The first four novels, written over a fairly short period in the 1950s, are widely regarded as the peak of his achievement. The Day of the Triffids remains his best-known work, but some of his readers consider that The Chrysalids was really his best. He also wrote several short stories of variable content and quality, ranging from hard science fiction to whimsical fantasy. Of particular note are Consider Her Ways, The Wheel, Pillar to Post and Random Quest.

Most of Wyndham's novels have a contemporary 1950s English setting. Brian Aldiss, another British science fiction writer, has disparagingly labelled some of them as "cosy catastrophes", especially his novel The Day of the Triffids. The critic L. J. Hurst dismissed Aldiss's accusations, pointing out that in Triffids the main character witnesses several murders, suicides, and misadventures, and is frequently in mortal danger himself. This approach by Wyndham (itself more than a little reminiscent of that taken by H. G. Wells in The War of the Worlds) was a reaction against what he described as the "galactic gangsters in space opera" style of much science fiction up to then. In his longer tales he is more concerned with character development than many science fiction writers. Wyndham's science fiction may be considered trendsetting in its insistence that interplanetary catastrophes do not just happen to "other people" (e.g. those best-equipped to face them) and would in fact be extremely difficult for our delicate and highly interconnected civilisation to deal with. Similarly ahead of its time is the emphasis that Wyndham put on disruptions to the biosphere as a whole, as when the aliens in The Kraken Wakes begin to engineer our planet for their own purposes without asking us first. He consistently views man as part of the biosphere, and nature as "red in tooth and claw" (as Tennyson put it).

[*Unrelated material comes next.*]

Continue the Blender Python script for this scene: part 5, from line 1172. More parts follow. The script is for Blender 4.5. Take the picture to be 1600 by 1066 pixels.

Perhaps a reflection of his ideas are the similar characters he uses throughout his main novels. For example, in Midwich Cuckoos, Day of the Triffids and The Kraken Wakes, the main characters are a sensible man and woman. The similarities of these characters between the novels are great; a self-made educated man, a successful woman who is headstrong yet quite dependent on the man at times. These are a reflection of Wyndham's self-described style - that of "logical science fiction". In Triffids, Kraken, and Midwich Cuckoos, the characters and settings are all very reasonable, sensible, and in some sense, properly English. This is the theme at the heart of these works: take the "sensible" and rational society we have now, and introduce one (or in the case of Triffids, two) extraordinary factors. The works then take a very analytical approach to our reactions to these situations. The results are always grim, as we rational beings, most notably in Kraken, at every step attempt to rationalize extraordinary situations into our present day view of our planet. In this sense Wyndham exposes our rationality as purely protective, and, in the end, detrimental. Only when no hope is left can we actually face facts - this is just when hope presents itself as one last flicker of the human potential. When one considers the era in which John Wyndham was writing, he is remarkably pro-feminist, with much discussion within Trouble with Lichen of the effect of a prolonged lifespan on the gender roles. In most of his books women play a key intellectual and problem solving role, often being more practically minded than the men.